Constitution requires counsel for children in adoptions, MA high court rules

Key_development Question_mark

11/16/2012, Litigation, Termination of Parental Rights (Private) - Children

In Adoption of Meaghan, 961 N.E.2d 110 (Mass. 2012), the Massachusetts Supreme Judicial Court extended Dept. of Public Welfare v. J.K.B., 379 Mass. 1 (1979) (finding right to counsel in state-initiated petitions to dispense with consent to adoption) to privately initiated adoption proceedings that are contested.

 

The Meaghan court held that the parents and children were both entitled to counsel in private adoptions as a matter of due process and equal protection, relying in part on J.K.B. Regarding the parent's right to counsel, the court commented, "Where the petitioner is a private party, the same fundamental, constitutionally protected interests are at stake, and the cost of erroneously terminating the parent's rights remains too high to require an indigent parent to risk it without counsel." As to the child's right to counsel, the court stated, "The decision whether or not to terminate is of enormous consequence to the child. The child cannot have a meaningful opportunity to be heard in a contested proceeding without the assistance of counsel, regardless whether the case is initiated by the department or other agency or by a private party.
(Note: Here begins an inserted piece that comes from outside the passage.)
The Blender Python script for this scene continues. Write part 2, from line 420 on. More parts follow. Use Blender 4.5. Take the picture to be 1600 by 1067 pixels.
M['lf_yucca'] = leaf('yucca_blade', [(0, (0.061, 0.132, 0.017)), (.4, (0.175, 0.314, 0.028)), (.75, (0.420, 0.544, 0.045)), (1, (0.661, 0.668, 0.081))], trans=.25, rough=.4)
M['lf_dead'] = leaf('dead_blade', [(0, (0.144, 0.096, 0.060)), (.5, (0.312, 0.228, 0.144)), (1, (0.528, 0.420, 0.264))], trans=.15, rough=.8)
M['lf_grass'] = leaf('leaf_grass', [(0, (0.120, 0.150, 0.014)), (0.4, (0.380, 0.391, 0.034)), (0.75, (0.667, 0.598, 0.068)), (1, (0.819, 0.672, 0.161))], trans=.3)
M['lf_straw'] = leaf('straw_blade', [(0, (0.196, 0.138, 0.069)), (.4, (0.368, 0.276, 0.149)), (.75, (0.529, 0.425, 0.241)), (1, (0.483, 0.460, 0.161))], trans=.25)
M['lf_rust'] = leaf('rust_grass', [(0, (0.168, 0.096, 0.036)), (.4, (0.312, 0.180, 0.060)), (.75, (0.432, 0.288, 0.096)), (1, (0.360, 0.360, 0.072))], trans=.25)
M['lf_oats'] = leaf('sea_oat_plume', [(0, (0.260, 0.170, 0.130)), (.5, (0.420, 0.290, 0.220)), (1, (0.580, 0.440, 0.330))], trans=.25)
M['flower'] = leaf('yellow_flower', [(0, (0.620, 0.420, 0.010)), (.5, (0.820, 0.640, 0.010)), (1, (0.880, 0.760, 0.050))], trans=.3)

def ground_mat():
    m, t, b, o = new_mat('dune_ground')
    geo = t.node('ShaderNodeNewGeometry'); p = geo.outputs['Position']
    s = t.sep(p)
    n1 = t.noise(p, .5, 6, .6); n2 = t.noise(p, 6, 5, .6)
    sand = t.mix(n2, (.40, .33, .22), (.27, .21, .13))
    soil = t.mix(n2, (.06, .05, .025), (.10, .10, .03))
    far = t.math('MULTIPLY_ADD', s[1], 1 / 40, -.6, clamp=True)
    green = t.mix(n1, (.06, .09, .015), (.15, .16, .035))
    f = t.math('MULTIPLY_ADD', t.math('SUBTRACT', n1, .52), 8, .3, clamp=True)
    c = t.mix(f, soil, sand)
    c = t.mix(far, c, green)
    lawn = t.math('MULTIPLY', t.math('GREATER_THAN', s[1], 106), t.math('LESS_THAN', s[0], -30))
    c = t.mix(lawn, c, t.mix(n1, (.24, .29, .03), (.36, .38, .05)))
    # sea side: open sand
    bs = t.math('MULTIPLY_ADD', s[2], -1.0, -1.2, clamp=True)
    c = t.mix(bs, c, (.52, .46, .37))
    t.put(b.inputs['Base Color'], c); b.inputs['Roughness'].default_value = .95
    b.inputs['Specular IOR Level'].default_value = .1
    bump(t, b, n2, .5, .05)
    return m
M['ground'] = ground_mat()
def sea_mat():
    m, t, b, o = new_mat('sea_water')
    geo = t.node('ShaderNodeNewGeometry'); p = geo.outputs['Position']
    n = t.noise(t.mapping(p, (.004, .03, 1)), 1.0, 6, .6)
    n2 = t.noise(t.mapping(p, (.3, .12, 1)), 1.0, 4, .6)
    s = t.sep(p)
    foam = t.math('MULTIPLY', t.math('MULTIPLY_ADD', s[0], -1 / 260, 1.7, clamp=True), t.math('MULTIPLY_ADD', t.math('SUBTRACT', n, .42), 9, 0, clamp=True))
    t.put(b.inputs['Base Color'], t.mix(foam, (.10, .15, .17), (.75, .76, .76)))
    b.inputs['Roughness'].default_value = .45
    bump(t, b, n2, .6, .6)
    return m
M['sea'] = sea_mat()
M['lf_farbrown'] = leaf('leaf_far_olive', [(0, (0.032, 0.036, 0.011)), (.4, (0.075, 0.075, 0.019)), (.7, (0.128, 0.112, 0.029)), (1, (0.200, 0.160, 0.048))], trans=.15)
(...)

Moreover, as CPCS points out, children are entitled to appointed counsel in a variety of circumstances where the parent-child relationship is at stake."

 

The Massachusetts Court of Appeals held in In re Adoption of Gabe, 84 Mass.App.Ct. 286 (2013), that the In re Meaghan decision from the state high court (which found a state constitutional right to counsel for parents and children in private adoption cases) had retroactive applicability. It held that after the court held in 1979 that the right to counsel applied to state-initiated adoptions, "A predictable next step would be the extension of the right to termination proceedings brought by a private party and requiring the judicial authority of the State for their accomplishment." It cited to the U.S. Supreme Court's decision in Shelley v. Kraemer in support.